EXERCISE DIRECTIONS —
Reproduce all lines of the listing below in which the word "scene" occurs.

COLLECTED MATERIAL —
- - - - - - -

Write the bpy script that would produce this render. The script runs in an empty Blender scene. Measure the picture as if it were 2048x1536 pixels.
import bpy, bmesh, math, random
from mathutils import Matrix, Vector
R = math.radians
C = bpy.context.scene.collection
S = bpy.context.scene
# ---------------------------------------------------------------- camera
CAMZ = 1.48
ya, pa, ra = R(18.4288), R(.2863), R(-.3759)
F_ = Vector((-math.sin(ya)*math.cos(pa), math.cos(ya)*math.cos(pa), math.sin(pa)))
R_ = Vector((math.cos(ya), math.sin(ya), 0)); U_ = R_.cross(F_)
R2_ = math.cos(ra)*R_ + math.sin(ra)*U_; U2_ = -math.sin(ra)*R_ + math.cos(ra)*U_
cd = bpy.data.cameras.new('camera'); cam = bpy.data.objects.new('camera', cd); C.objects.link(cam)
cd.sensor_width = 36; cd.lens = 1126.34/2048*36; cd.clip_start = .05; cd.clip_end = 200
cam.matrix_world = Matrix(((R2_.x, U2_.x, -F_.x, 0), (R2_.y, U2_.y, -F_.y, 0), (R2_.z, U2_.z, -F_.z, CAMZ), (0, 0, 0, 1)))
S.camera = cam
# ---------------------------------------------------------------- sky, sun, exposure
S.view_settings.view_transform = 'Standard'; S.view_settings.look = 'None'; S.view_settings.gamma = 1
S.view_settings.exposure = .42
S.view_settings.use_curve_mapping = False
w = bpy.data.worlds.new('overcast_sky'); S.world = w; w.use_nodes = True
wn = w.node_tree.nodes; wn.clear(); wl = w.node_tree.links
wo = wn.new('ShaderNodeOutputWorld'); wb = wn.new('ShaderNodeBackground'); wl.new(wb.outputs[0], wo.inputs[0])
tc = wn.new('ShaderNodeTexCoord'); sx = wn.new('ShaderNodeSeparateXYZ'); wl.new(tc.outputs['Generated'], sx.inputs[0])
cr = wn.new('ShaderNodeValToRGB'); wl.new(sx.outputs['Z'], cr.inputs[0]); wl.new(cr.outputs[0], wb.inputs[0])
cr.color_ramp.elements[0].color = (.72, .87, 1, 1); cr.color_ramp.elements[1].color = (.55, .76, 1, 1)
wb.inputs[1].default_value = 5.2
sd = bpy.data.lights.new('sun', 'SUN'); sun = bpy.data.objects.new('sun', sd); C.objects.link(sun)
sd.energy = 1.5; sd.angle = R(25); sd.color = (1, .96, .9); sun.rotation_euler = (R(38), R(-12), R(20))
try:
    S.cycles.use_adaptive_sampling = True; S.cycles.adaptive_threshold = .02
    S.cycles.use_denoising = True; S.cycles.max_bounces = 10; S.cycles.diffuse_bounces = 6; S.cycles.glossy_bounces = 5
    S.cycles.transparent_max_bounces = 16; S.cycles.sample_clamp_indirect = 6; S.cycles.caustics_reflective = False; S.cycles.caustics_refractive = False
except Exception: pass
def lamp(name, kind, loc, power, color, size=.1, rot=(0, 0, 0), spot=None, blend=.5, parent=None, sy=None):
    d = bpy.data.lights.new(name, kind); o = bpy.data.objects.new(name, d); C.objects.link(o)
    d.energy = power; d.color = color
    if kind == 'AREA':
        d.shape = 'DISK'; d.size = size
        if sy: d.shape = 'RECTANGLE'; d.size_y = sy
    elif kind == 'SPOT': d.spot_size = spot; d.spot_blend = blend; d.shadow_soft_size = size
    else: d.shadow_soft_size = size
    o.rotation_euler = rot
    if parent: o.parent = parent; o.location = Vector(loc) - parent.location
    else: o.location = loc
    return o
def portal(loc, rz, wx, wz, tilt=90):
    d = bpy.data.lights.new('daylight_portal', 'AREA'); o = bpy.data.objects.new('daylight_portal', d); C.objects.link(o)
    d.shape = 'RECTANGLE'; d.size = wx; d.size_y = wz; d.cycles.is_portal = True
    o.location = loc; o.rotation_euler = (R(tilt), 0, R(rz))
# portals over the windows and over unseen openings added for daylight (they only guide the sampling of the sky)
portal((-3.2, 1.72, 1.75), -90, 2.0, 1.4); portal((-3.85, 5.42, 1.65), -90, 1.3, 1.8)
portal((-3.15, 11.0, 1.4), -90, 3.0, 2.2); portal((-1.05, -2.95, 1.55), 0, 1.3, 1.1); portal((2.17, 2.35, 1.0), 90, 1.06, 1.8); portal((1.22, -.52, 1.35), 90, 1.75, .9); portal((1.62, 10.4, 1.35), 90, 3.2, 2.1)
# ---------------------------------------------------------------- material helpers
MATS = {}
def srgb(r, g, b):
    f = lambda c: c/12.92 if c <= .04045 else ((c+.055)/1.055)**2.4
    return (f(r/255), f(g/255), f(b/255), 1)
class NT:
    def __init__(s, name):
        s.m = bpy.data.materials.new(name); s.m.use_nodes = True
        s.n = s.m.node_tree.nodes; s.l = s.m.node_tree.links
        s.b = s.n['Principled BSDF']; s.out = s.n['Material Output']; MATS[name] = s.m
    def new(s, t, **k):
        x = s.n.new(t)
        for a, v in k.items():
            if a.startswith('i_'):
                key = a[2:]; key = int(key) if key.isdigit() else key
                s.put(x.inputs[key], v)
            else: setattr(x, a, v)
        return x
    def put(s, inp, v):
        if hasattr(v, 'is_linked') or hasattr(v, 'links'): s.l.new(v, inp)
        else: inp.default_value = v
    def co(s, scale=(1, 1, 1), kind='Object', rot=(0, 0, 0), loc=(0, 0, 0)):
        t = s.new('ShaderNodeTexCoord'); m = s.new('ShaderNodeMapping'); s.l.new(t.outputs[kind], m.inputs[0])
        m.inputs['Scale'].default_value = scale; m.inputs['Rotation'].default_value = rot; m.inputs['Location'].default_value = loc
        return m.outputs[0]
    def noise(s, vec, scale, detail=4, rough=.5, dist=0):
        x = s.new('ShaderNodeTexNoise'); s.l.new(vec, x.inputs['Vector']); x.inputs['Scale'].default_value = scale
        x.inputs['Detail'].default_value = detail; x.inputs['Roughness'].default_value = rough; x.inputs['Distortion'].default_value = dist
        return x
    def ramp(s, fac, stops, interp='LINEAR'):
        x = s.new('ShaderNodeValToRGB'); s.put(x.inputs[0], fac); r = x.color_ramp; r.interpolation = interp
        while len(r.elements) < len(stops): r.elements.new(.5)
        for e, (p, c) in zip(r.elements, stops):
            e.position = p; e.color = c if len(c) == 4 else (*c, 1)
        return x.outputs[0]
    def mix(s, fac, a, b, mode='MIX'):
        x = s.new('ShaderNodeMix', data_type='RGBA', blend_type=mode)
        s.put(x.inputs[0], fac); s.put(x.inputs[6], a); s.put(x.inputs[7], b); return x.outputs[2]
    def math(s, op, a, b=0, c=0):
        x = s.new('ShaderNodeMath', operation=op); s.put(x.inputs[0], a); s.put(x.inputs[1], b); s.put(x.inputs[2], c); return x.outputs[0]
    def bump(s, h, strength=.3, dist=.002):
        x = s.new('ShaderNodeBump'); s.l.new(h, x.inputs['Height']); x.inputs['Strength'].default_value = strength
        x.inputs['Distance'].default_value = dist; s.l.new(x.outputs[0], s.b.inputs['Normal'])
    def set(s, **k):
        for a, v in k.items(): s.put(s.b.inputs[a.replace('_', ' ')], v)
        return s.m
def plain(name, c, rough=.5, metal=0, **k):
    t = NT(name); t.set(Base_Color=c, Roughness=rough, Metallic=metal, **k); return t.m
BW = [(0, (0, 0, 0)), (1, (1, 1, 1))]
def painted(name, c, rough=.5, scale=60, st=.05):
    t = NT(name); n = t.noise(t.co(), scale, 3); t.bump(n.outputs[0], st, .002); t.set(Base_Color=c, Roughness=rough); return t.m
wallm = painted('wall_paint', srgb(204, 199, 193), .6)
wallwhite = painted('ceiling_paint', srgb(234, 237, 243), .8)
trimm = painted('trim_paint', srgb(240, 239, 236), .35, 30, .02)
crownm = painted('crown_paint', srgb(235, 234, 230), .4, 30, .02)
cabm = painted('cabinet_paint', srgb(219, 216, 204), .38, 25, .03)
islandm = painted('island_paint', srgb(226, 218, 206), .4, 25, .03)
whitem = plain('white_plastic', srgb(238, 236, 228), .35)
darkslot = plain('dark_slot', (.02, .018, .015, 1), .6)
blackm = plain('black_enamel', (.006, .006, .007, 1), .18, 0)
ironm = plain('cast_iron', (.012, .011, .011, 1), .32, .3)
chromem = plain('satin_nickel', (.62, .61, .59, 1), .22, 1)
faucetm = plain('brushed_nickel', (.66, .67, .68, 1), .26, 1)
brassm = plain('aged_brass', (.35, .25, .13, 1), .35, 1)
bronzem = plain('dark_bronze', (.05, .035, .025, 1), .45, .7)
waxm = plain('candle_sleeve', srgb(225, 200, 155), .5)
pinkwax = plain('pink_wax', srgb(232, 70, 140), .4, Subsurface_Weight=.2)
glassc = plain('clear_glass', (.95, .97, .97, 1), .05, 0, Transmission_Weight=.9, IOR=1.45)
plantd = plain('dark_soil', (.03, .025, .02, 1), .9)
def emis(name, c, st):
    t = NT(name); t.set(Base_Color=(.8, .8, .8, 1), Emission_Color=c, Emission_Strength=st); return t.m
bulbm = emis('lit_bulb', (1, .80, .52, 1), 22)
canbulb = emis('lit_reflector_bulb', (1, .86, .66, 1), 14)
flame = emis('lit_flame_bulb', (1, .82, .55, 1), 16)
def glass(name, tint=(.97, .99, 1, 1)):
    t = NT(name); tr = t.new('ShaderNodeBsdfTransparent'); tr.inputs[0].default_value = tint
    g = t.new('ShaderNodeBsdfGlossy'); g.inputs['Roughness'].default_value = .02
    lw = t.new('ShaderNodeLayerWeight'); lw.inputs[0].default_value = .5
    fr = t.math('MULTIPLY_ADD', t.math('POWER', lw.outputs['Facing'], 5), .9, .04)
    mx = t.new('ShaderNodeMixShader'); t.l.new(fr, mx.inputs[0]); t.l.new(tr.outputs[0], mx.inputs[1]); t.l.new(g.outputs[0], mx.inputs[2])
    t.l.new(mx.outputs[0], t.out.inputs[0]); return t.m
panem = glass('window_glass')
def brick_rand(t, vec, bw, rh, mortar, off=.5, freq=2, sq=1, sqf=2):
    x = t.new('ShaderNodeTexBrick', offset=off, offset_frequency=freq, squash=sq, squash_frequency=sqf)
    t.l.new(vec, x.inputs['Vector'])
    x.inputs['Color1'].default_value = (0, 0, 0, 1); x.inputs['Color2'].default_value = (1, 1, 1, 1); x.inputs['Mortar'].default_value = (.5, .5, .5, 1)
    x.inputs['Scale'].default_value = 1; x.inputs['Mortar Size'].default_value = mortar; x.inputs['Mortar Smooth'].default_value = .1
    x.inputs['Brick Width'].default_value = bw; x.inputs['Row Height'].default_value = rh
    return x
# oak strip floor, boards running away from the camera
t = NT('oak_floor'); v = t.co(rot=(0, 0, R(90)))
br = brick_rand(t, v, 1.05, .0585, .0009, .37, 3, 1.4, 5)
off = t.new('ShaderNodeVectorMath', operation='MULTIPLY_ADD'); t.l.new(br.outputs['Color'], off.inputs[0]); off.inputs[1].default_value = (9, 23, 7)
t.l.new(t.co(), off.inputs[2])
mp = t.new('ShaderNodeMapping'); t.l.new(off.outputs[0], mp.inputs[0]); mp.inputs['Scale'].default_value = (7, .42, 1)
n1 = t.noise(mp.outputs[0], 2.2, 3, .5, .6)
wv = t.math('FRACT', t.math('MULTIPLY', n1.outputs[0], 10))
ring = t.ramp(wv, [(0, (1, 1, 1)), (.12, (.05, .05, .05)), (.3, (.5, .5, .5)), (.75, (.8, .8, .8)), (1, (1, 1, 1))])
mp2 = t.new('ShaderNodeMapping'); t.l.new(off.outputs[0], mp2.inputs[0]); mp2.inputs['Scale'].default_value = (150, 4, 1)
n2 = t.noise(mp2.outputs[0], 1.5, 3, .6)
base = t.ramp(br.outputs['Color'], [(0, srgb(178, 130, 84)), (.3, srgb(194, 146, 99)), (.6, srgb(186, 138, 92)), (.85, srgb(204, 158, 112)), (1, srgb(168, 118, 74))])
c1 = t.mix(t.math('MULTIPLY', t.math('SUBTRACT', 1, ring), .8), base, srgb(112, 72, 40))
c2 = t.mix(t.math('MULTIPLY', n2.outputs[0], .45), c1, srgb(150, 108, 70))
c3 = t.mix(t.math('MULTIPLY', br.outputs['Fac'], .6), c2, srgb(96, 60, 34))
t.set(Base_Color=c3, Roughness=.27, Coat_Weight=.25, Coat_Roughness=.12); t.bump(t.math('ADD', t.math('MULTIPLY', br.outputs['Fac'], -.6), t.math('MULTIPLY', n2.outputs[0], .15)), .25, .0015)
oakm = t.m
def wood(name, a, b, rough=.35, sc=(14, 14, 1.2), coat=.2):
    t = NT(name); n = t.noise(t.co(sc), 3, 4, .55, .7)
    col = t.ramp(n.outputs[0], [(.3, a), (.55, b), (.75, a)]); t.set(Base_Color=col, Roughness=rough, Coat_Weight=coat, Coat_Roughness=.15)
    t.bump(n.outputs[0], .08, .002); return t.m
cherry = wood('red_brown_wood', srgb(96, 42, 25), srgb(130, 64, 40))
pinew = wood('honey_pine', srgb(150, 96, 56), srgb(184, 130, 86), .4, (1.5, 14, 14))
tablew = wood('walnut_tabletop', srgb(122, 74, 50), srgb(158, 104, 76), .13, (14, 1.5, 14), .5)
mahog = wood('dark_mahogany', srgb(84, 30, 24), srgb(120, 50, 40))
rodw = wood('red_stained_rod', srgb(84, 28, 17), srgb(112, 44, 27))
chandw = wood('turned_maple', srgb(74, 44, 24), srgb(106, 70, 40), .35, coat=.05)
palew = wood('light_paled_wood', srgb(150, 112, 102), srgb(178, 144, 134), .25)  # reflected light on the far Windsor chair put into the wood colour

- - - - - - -

RESPONSE FOR THIS EXERCISE —
Write the bpy script that would produce this render. The script runs in an empty Blender scene. Measure the picture as if it were 2048x1536 pixels.
C = bpy.context.scene.collection
S = bpy.context.scene